start

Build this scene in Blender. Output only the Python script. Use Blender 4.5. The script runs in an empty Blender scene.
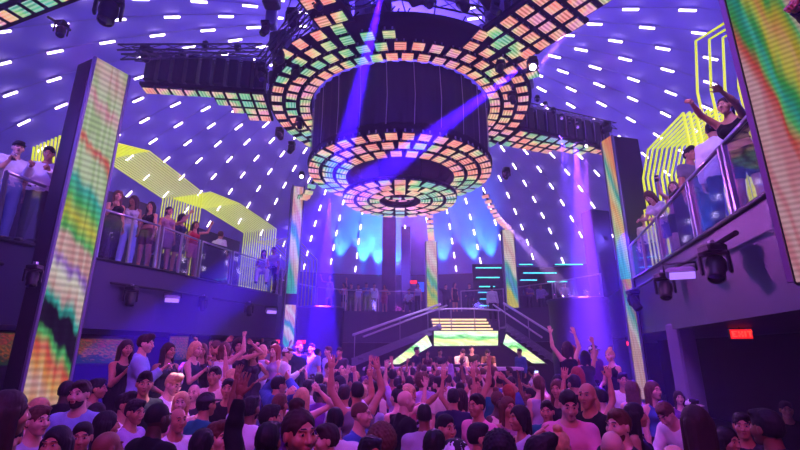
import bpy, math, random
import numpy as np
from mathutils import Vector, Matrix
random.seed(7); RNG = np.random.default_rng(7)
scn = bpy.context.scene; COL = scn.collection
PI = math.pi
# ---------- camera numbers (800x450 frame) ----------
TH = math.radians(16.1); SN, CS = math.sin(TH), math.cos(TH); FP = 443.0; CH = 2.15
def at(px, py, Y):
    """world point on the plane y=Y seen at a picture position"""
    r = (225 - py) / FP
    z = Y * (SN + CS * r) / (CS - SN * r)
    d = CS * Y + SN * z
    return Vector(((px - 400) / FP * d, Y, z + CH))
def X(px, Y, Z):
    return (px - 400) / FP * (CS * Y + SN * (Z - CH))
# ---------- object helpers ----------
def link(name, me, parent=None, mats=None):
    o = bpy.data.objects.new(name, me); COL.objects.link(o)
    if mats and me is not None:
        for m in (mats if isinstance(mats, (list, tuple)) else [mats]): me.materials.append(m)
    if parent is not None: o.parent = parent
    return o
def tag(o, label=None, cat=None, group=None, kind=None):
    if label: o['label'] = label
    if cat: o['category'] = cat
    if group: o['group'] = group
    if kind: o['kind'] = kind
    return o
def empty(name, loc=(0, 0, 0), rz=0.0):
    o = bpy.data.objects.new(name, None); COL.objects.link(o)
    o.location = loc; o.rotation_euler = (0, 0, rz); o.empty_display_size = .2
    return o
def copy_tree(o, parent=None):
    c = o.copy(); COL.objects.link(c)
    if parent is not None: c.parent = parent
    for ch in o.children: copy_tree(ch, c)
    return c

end

_REQUIRED WORK_.
Write out the full set of lines verbatim, without the pictures.

_FULL OUTPUT_.
Build this scene in Blender. Output only the Python script. Use Blender 4.5. The script runs in an empty Blender scene.
import bpy, math, random
import numpy as np
from mathutils import Vector, Matrix
random.seed(7); RNG = np.random.default_rng(7)
scn = bpy.context.scene; COL = scn.collection
PI = math.pi
# ---------- camera numbers (800x450 frame) ----------
TH = math.radians(16.1); SN, CS = math.sin(TH), math.cos(TH); FP = 443.0; CH = 2.15
def at(px, py, Y):
    """world point on the plane y=Y seen at a picture position"""
    r = (225 - py) / FP
    z = Y * (SN + CS * r) / (CS - SN * r)
    d = CS * Y + SN * z
    return Vector(((px - 400) / FP * d, Y, z + CH))
def X(px, Y, Z):
    return (px - 400) / FP * (CS * Y + SN * (Z - CH))
# ---------- object helpers ----------
def link(name, me, parent=None, mats=None):
    o = bpy.data.objects.new(name, me); COL.objects.link(o)
    if mats and me is not None:
        for m in (mats if isinstance(mats, (list, tuple)) else [mats]): me.materials.append(m)
    if parent is not None: o.parent = parent
    return o
def tag(o, label=None, cat=None, group=None, kind=None):
    if label: o['label'] = label
    if cat: o['category'] = cat
    if group: o['group'] = group
    if kind: o['kind'] = kind
    return o
def empty(name, loc=(0, 0, 0), rz=0.0):
    o = bpy.data.objects.new(name, None); COL.objects.link(o)
    o.location = loc; o.rotation_euler = (0, 0, rz); o.empty_display_size = .2
    return o
def copy_tree(o, parent=None):
    c = o.copy(); COL.objects.link(c)
    if parent is not None: c.parent = parent
    for ch in o.children: copy_tree(ch, c)
    return c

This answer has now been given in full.